Thursday, November 3, 2011

Eating till I drop

These days I have been so stressed with school so I have been eating away my stress. Thank God I have a fast metabolism I would have been Fat Albert by now. Every time I think about school I eat so I can comfort myself. I am eating chicken right now thinking about it. I now understand why people drink and smoke. But I can never go that path but I now have a deeper understanding on why people do it.  God is also my stress reliever I put my hope and faith in him and I believe everything will be fine.  I am really in my own world now afraid of failure so afraid that if I say I'm afraid I'm afraid that I will fail because I said Im afraid. I have failed many times in my past which has molded me into the fighter I am in today.

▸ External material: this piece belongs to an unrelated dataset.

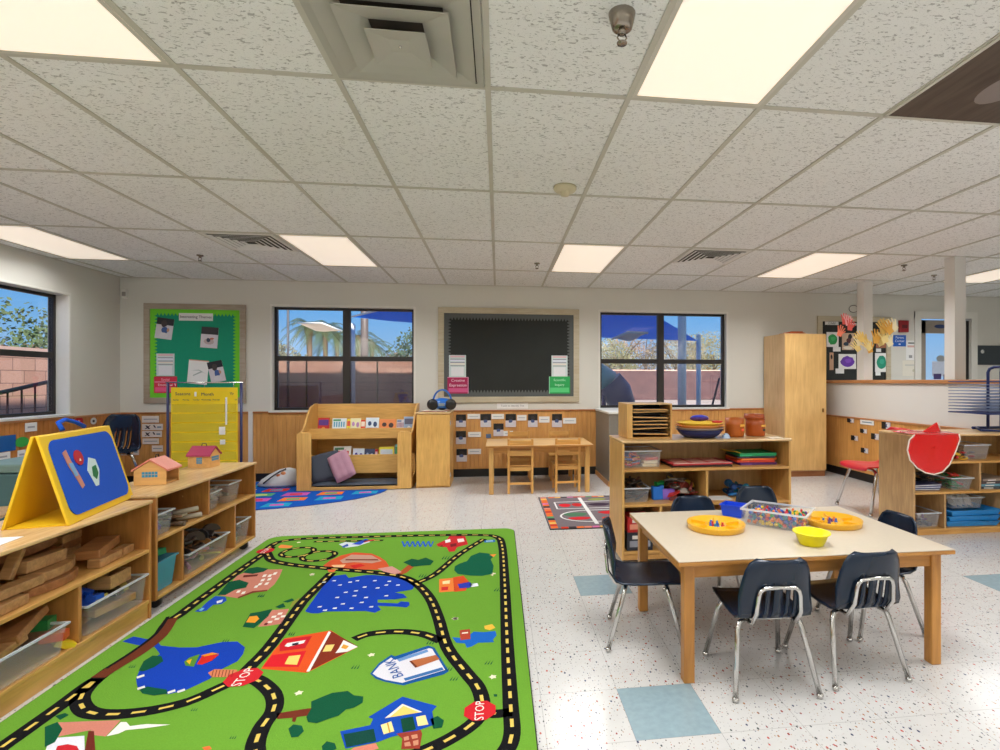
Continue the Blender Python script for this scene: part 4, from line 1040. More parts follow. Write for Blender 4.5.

But its to the point now where I want to know what winning feels like. Not to say I have never achieved in the past of course I have but I know what real achievement feels like. Te kind of achievement which people recognize. I want to make it God help me make it. Help me help myself so you can help me.  I need to focus block the world out and and get my life figured out. I feel like I know what I want and I need to look at it and only see it and everything else in the way I should put to the side and look at my goal only. Life is such a con artist. She comes around and gives you a taste of the good and takes it away as soon as it touches your tongue so she can laugh at your stupidity. Something I have learned is that nothing good comes without hard work. Everything good that comes is through hard work and dedication. Hard work and dedication will get me to my destination.